Lord, here's hoping that P.J. Hogan never gets to direct a "Harry Potter" movie. This new adaptation is full of an ugly sub-Potter glow; it's not colourful, it's not fun, it's just a gaudy mess of bad aesthetic choices and cruddy CGI. The kid who plays Peter is dead-eyed and smug, and Hogan makes his actors pause and annunciate all the key catchphrases. ("To die would be an awfully big adventure" -- funny, at that point I was thinking the same thing.) He's also played up the sensuality that was in J.M. Barrie's novel, but I don't think he should be proud. The children don't seem genuinely attracted to each other; they're not tender or tingly, they just play scenes with flirty eyes and emphases that capture the rhythms of adult actors in similar romantic scenes.
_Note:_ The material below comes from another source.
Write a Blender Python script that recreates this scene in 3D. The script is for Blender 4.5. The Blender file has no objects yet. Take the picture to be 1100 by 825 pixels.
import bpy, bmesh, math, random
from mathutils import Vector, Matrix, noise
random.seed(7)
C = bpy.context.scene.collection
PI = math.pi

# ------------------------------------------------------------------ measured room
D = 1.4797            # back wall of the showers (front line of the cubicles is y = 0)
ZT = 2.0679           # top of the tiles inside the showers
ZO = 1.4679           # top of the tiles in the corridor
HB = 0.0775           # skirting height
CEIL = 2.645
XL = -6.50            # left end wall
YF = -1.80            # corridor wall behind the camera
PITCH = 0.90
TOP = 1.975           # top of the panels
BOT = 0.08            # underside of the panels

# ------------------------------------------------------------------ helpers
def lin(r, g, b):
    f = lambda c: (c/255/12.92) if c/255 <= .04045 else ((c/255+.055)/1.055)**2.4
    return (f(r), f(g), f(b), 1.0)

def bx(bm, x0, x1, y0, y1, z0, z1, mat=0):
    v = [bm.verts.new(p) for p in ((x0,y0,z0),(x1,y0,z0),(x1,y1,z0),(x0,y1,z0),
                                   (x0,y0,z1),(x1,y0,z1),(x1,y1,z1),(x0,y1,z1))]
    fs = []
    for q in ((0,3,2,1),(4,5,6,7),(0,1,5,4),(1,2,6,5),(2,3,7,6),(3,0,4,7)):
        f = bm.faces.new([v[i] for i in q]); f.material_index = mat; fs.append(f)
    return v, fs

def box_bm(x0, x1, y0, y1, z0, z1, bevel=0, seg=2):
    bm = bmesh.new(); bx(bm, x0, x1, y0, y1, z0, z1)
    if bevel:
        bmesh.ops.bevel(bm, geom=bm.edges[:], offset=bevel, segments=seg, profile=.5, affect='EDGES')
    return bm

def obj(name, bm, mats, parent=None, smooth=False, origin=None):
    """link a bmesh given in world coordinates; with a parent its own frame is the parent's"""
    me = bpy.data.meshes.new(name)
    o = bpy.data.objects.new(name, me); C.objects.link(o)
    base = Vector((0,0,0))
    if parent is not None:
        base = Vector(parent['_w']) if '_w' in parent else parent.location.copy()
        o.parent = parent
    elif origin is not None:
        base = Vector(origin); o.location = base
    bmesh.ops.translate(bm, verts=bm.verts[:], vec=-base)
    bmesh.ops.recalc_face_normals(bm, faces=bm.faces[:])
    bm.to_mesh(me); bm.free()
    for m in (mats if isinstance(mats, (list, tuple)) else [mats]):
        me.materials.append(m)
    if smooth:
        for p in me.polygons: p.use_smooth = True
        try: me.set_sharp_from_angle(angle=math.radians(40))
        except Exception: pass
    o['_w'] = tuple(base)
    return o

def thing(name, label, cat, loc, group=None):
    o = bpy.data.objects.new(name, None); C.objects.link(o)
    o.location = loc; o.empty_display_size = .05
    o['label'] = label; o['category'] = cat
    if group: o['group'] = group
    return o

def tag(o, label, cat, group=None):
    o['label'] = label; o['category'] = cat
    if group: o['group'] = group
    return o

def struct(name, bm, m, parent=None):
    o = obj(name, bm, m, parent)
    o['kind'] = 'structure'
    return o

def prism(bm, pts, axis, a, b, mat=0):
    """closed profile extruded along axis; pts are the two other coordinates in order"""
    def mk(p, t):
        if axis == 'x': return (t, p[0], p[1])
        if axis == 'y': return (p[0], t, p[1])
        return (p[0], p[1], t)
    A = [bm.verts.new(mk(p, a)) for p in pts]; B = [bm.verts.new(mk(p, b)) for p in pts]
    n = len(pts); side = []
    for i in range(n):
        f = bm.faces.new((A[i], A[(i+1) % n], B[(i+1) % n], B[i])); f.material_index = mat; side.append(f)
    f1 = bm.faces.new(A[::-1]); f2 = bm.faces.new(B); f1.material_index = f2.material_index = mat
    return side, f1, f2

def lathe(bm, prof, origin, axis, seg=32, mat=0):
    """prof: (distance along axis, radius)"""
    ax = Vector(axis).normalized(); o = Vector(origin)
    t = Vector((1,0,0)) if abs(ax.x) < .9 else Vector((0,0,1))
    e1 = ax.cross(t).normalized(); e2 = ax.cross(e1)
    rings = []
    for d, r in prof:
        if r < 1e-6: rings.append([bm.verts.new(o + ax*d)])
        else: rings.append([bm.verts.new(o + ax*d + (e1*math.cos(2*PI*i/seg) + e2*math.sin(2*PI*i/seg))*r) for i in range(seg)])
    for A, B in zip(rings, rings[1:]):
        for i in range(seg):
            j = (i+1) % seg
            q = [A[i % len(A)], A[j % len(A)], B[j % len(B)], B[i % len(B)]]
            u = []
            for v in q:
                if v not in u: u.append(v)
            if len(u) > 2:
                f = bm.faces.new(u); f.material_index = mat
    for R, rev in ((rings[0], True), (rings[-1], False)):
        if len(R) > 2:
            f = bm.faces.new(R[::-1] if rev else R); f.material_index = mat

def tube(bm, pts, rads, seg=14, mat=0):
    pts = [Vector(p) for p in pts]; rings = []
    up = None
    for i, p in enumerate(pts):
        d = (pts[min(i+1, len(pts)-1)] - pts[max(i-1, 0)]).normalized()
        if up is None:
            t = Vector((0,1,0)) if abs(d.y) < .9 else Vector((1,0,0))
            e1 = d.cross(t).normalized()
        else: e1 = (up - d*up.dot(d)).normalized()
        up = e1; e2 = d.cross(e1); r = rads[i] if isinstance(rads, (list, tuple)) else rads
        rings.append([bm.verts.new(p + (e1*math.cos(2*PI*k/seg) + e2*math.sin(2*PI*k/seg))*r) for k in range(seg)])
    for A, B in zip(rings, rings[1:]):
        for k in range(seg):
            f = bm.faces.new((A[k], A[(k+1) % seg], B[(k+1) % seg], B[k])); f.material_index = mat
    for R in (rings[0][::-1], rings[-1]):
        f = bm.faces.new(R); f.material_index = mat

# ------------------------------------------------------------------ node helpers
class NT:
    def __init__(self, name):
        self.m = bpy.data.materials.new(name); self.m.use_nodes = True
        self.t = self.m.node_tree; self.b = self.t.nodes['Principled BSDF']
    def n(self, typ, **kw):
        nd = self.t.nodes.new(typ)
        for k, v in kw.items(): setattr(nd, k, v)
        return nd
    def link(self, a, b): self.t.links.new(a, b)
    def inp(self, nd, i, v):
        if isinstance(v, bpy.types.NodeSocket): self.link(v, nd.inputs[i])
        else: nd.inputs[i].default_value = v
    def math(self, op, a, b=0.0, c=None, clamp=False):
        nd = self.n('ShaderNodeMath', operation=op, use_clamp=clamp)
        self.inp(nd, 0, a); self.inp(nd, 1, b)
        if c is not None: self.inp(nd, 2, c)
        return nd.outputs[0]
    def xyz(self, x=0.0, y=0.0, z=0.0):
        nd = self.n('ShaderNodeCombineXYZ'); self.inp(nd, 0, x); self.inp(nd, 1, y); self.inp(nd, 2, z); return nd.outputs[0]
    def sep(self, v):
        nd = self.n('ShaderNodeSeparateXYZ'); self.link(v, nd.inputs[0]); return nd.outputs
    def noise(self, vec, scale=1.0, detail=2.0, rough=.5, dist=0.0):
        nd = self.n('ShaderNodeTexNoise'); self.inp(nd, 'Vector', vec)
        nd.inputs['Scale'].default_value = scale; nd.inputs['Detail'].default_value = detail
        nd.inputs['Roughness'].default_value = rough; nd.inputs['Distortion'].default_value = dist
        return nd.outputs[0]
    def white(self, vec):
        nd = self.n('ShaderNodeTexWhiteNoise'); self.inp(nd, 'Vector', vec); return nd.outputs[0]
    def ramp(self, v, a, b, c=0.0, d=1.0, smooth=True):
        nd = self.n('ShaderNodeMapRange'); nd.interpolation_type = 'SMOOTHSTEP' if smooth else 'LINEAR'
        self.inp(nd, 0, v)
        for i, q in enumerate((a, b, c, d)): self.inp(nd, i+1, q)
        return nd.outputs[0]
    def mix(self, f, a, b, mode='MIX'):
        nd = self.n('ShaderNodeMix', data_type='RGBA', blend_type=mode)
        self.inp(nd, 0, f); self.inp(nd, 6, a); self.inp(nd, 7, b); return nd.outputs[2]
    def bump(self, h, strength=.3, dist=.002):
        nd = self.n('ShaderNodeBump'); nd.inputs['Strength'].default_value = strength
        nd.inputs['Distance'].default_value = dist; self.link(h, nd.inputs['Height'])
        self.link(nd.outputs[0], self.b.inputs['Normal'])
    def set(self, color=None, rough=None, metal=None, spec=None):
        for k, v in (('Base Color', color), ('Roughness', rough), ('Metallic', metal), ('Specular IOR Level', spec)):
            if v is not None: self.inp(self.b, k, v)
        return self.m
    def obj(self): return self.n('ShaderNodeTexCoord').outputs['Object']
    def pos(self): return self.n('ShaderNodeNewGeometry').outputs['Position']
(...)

It doesn't convert well, and to me it was awkward and sleazy. Plus point: Richard Briers has a supporting role as Smee; he gets about ten lines in the whole thing, and every one of them earns a big laugh.
 

Seabiscuit - *1/2
141m, d. Gary Ross, 35mm at Sheffield Odeon, 2.35:1

There's a scene in this movie where we learn the troubled history of a racehorse, and it's more emotionally powerful than any of the human scenes. Awful sentimental music, a Jeff Bridges performance that basically consists of looking deep in thought before the filmmakers cut to the next scene, and a pretty lame story to boot. It takes place during the Depression, and I think it's supposed to be about how horseracing took the mind of the nation's troubles, or something. Toby Maguire is a half-blind jockey who will conquer obstacles by winning the big race, Bridges plays a millionaire who thinks he can get over the loss of his son by putting all his energy into horses, and the historical context is shown to us in PBS-style slideshows of still images with a reassuringly croaky grandpa type narration that attempts to evoke mythic Americana. This thing is getting critical raves and Oscar buzz, but Kevin Laforest has the right observations: http://www.montrealfilmjournal.com/review.asp?R=R0000747
 

Touching the Void - ***
104m, d. Kevin MacDonald, 35mm at Sheffield UGC, 1.85:1

Not as politically charged as the same director's "One Day in September", and once you know it's a documentary about two mountain climbers who got stuck in the Peruvian Andes and faced death-defying ordeals, you more or less know what to expect. The movie should play on television rather than cinema -- it's the sort of thing that's best at sucking you in when you had no idea what was coming, and the shots of mountains in the reconstruction footage are beautifully composed, but look too digital on the big screen. Still, this is an involving picture; the physical details of the ordeal are gruelling, and there's something amazing about looking in the eyes of the guys telling this story.